Als Leser der Börsen-Zeitung sind Sie vermutlich
nicht gerade auf den Kopf gefallen. Womöglich haben Sie sogar eine 
Hochschulausbildung genossen. Haben Sie dank Ihrer Qualifikation 
einmal den Versuch unternommen, eine nur ein wenig außerhalb des 
Alltäglichen liegende steuerrechtliche Frage durch das Studium von 
Fachliteratur oder Internetrecherche so zu beantworten, dass Sie sich
danach auf der sicheren Seite fühlten und ein gutes Gewissen hatten? 
Haben Sie, weil dieser Versuch hierzulande erkennbar ein untauglicher
ist, zwei, drei Steuerberater um Hilfe ersucht und von ihnen zwei, 
drei gegensätzliche Auskünfte bekommen?
   Ja, das kennen wir alle. Dazu bedarf es keiner persönlichen 
Erfahrung mit steuergestaltenden Cum-ex- oder 
Cum-cum-Aktiengeschäften. Das deutsche Steuerrecht ist marode, 
vielleicht ist es sogar verfassungswidrig. Nach Überzeugung des 
früheren Bundesverfassungsrichters Paul Kirchhof sind manche der 
einschlägigen Gesetze wegen Unverständlichkeit und 
Widersprüchlichkeit nicht einmal ordnungsgemäß verkündet.

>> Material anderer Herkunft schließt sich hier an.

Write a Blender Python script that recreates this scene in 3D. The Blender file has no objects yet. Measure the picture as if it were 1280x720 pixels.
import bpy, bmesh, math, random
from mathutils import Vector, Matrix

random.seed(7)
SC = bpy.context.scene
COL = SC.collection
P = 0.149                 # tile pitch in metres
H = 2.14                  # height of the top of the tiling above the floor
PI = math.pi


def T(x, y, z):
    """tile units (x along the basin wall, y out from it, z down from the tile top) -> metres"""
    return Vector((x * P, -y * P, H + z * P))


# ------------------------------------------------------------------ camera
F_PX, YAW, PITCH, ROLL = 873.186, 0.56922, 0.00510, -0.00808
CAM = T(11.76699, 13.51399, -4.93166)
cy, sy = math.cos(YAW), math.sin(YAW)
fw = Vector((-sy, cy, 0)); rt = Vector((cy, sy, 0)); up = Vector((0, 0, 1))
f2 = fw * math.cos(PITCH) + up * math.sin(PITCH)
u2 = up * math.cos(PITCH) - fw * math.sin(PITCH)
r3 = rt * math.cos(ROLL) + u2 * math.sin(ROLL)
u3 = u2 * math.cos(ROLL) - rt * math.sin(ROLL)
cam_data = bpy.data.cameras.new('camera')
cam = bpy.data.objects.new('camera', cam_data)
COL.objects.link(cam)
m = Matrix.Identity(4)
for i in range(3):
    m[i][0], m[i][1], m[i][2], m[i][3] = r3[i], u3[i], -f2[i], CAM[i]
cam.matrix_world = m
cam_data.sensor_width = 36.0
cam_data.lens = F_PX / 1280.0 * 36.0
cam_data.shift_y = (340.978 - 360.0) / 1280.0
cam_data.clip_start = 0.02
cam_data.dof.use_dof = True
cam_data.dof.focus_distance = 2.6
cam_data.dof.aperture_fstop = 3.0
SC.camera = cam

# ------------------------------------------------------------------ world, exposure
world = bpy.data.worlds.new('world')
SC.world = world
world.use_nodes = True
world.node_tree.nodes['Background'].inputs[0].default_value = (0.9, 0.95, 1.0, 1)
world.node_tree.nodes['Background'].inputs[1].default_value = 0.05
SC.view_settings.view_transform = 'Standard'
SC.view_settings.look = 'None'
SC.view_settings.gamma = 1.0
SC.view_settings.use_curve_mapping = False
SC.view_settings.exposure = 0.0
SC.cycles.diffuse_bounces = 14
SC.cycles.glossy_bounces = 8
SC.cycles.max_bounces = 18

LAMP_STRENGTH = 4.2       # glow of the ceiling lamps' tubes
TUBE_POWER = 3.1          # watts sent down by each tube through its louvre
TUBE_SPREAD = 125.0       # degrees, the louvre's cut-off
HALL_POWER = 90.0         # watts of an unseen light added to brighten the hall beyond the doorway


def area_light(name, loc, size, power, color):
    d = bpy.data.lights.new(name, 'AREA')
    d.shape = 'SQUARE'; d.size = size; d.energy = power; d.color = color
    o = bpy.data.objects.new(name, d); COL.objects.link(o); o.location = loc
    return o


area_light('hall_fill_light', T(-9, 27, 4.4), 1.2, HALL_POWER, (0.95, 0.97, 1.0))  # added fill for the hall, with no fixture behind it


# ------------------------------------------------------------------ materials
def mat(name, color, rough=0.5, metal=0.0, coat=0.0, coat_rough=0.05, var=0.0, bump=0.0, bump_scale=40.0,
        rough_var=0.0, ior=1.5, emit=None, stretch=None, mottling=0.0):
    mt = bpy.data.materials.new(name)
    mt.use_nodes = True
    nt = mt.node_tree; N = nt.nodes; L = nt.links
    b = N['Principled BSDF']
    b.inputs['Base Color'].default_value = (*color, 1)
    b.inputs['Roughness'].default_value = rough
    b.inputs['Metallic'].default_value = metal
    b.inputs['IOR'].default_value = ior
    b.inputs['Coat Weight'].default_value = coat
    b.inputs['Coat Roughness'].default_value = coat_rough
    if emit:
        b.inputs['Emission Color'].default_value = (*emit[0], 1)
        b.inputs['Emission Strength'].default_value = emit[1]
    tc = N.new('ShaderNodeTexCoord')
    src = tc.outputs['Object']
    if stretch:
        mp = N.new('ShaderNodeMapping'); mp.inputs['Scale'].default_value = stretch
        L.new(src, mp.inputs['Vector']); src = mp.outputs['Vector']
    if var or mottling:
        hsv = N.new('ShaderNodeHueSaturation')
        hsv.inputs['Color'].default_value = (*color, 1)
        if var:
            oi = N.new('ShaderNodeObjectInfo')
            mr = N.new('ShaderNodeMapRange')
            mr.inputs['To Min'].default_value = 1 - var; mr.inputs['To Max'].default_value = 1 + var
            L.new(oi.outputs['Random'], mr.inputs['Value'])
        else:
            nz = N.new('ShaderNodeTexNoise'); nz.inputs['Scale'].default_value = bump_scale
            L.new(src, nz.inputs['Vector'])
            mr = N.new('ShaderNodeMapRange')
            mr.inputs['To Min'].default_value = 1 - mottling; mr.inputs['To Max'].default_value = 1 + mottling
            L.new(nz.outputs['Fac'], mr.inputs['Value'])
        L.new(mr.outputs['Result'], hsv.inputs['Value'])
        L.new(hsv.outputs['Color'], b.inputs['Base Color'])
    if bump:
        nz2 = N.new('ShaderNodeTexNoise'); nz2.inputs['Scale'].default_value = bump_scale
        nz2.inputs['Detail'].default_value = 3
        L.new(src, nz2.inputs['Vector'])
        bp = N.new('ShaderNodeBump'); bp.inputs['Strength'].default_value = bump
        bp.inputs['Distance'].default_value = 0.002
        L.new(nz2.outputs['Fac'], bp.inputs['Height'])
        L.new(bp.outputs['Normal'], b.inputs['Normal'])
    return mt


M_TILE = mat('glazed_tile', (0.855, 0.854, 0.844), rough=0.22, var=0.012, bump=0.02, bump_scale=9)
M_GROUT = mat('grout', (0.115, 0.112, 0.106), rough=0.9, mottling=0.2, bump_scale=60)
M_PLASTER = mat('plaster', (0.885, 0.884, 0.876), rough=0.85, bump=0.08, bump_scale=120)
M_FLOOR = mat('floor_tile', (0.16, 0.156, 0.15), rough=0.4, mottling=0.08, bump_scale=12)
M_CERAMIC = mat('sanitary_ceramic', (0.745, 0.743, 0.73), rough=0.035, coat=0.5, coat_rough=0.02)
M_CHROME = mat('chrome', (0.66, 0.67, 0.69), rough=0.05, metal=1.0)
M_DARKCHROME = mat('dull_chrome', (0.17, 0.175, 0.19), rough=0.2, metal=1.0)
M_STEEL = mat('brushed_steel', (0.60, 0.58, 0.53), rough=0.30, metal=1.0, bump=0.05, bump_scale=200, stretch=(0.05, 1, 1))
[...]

   Heute geht es um „Cum-cum“. Das Bundesfinanzministerium hat – aus 
Sicht der Finanzaufsicht BaFin mit möglichen Folgen für die Solvenz 
der Banken – in einem zwölfseitigen Rundschreiben seine neueste 
Auffassung zur steuerlichen Behandlung solcher Transaktionen zum 
Besten gegeben. Demnach sind die meisten dieser Geschäfte nun als 
rechtswidrig einzustufen – rückwirkend! Der deutsche Staat führt also
durch eine mindestens irreleitende Gesetzgebung einen unklaren 
Rechtszustand herbei, duldet dann jahrelang oder provoziert sogar ein
daraus abgeleitetes Verhalten der Rechtssubjekte, um diese 
schließlich hinterher wissen zu lassen, sie hätten das Recht 
missbraucht und sich gar strafbar gemacht. Und wenn es noch ganz dumm
läuft, wird wegen drohender Steuernach- und Strafzahlungen mal eben 
eine Bank dichtgemacht. Willkommen in Willkürland.

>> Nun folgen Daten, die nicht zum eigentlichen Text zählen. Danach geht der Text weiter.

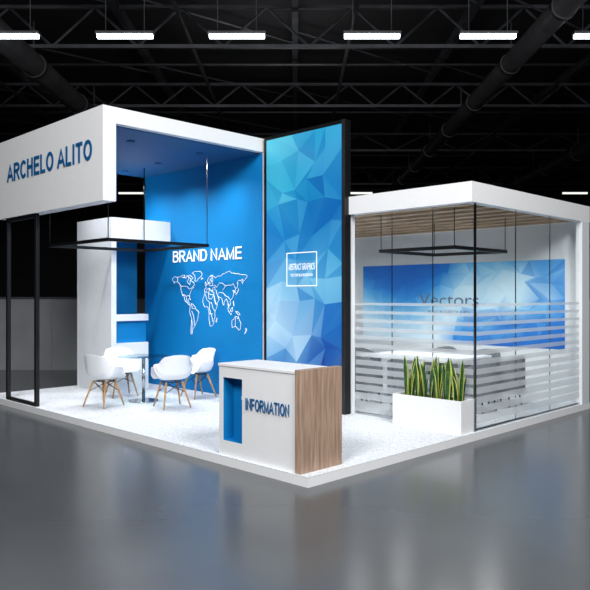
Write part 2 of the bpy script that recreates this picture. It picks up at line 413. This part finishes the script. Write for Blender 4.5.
text('print_subtitle', 'VECTOR BACKGROUND', 0.48, 0.045, 2.894, fy, fz-0.09, WLET, gp, ext=0.002)

# ---------------- reception counter
rc = empty('reception_counter')
m = MB('counter_body')
ya, yb, zc0, zc1 = 0.20, 1.4, PT, 1.1
na, nb, nz0, nz1 = 1.014, 1.334, 0.26, 0.95
m.box(0.2, 0.6, ya, yb, zc0, zc1-0.03, WHITE)
m.box(0.04, 0.2, ya, na, zc0, zc1-0.03, WHITE)
m.box(0.04, 0.2, nb, yb, zc0, zc1-0.03, WHITE)
m.box(0.04, 0.2, na, nb, zc0, nz0, WHITE); m.box(0.04, 0.2, na, nb, nz1, zc1-0.03, WHITE)
m.box(0.19, 0.2, na, nb, nz0, nz1, BLUE); m.box(0.045, 0.19, nb-0.006, nb, nz0, nz1, BLUE)
m.box(0.045, 0.19, na, na+0.006, nz0, nz1, NAVY); m.box(0.045, 0.19, na+0.006, nb-0.006, nz0, nz0+0.006, BLUE); m.box(0.045, 0.19, na+0.006, nb-0.006, nz1-0.006, nz1, NAVY)
m.box(0.03, 0.62, ya, yb+0.01, zc1-0.03, zc1, WHITE, 0.004)
m.box(0.02, 0.63, 0.12, ya, zc0, zc1+0.015, WOOD, 0.003)
m.done(parent=rc)
text('counter_lettering', 'INFORMATION', 0.66, 0.125, 0.034, 0.62, 0.70, INK, rc, t=0.155)
text('counter_small_lettering', 'BRAND N', 0.15, 0.035, 0.188, 1.12, 0.72, WLET, rc, ext=0.001)

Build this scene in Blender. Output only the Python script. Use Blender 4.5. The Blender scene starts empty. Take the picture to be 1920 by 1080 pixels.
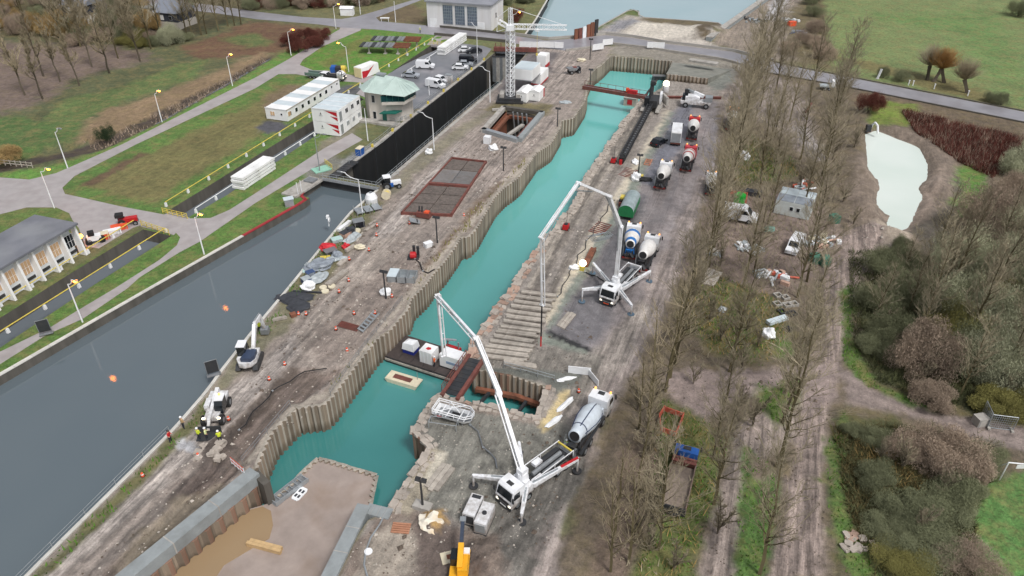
import bpy, math, random
import numpy as np
from mathutils import Vector, Matrix
from mathutils.geometry import tessellate_polygon, delaunay_2d_cdt
rnd = random.Random(7)
scene = bpy.context.scene
col = scene.collection
# ------------------------------------------------------------------ camera, sky, sun, exposure
CAM_H, CAM_F, CAM_P = 60.0, 1400.0, math.radians(33.6)
cam_data = bpy.data.cameras.new('camera'); cam = bpy.data.objects.new('camera', cam_data); col.objects.link(cam)
cam.location = (0, 0, CAM_H); cam.rotation_euler = (math.radians(90) - CAM_P, 0, 0)
cam_data.sensor_width = 36.0; cam_data.lens = 36.0 * CAM_F / 1920.0
cam_data.clip_start = 1.0; cam_data.clip_end = 4000.0
scene.camera = cam
SUN_EL, SUN_AZ = math.radians(56), math.radians(145)
world = bpy.data.worlds.new('World'); scene.world = world; world.use_nodes = True
wn = world.node_tree; wn.nodes.clear()
sky = wn.nodes.new('ShaderNodeTexSky'); sky.sky_type = 'NISHITA'; sky.sun_disc = False
sky.sun_elevation = SUN_EL; sky.sun_rotation = SUN_AZ; sky.air_density = 1.0; sky.dust_density = 4.0; sky.ozone_density = 1.0
hsv = wn.nodes.new('ShaderNodeHueSaturation'); hsv.inputs['Saturation'].default_value = 0.28
bg = wn.nodes.new('ShaderNodeBackground'); bg.inputs['Strength'].default_value = 0.105
wo = wn.nodes.new('ShaderNodeOutputWorld')
wn.links.new(sky.outputs[0], hsv.inputs['Color']); wn.links.new(hsv.outputs[0], bg.inputs['Color']); wn.links.new(bg.outputs[0], wo.inputs['Surface'])
sun_d = bpy.data.lights.new('sun', 'SUN'); sun_d.energy = 1.5; sun_d.angle = math.radians(11); sun_d.color = (1.0, 0.97, 0.93)
sun = bpy.data.objects.new('sun', sun_d); col.objects.link(sun)
sun.rotation_euler = (math.radians(90) - SUN_EL, 0, math.radians(180) - SUN_AZ)
scene.view_settings.view_transform = 'Standard'; scene.view_settings.look = 'None'
scene.view_settings.exposure = 0.38; scene.view_settings.gamma = 1.0
try: scene.view_settings.use_curve_mapping = False
except Exception: pass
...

   Das hier vorgegebene Kriterium für einen Missbrauch – wenn Cum-cum
allein dem Ziel dient, Steuern zu sparen – ist so abwegig, wie das 
Vorgehen des Ministeriums dreist ist. Man muss ja die Steuergestalter
in Banken oder Unternehmen nicht gleich generell für Sympathieträger 
halten. Aber seit wann ist Steuervermeidung ein Delikt? Wozu dienten 
denn die vom deutschen Fiskus geförderten Bauherrenmodelle? Und wozu,
wenn nicht zur Steuervermeidung, wurden nach der Wende Ost-Immobilien
gekauft (die sich für die Anleger meist als Schrott erwiesen)? Da 
müssen wohl die Finanzminister Beihilfe zur strafbaren 
Steuerhinterziehung geleistet haben.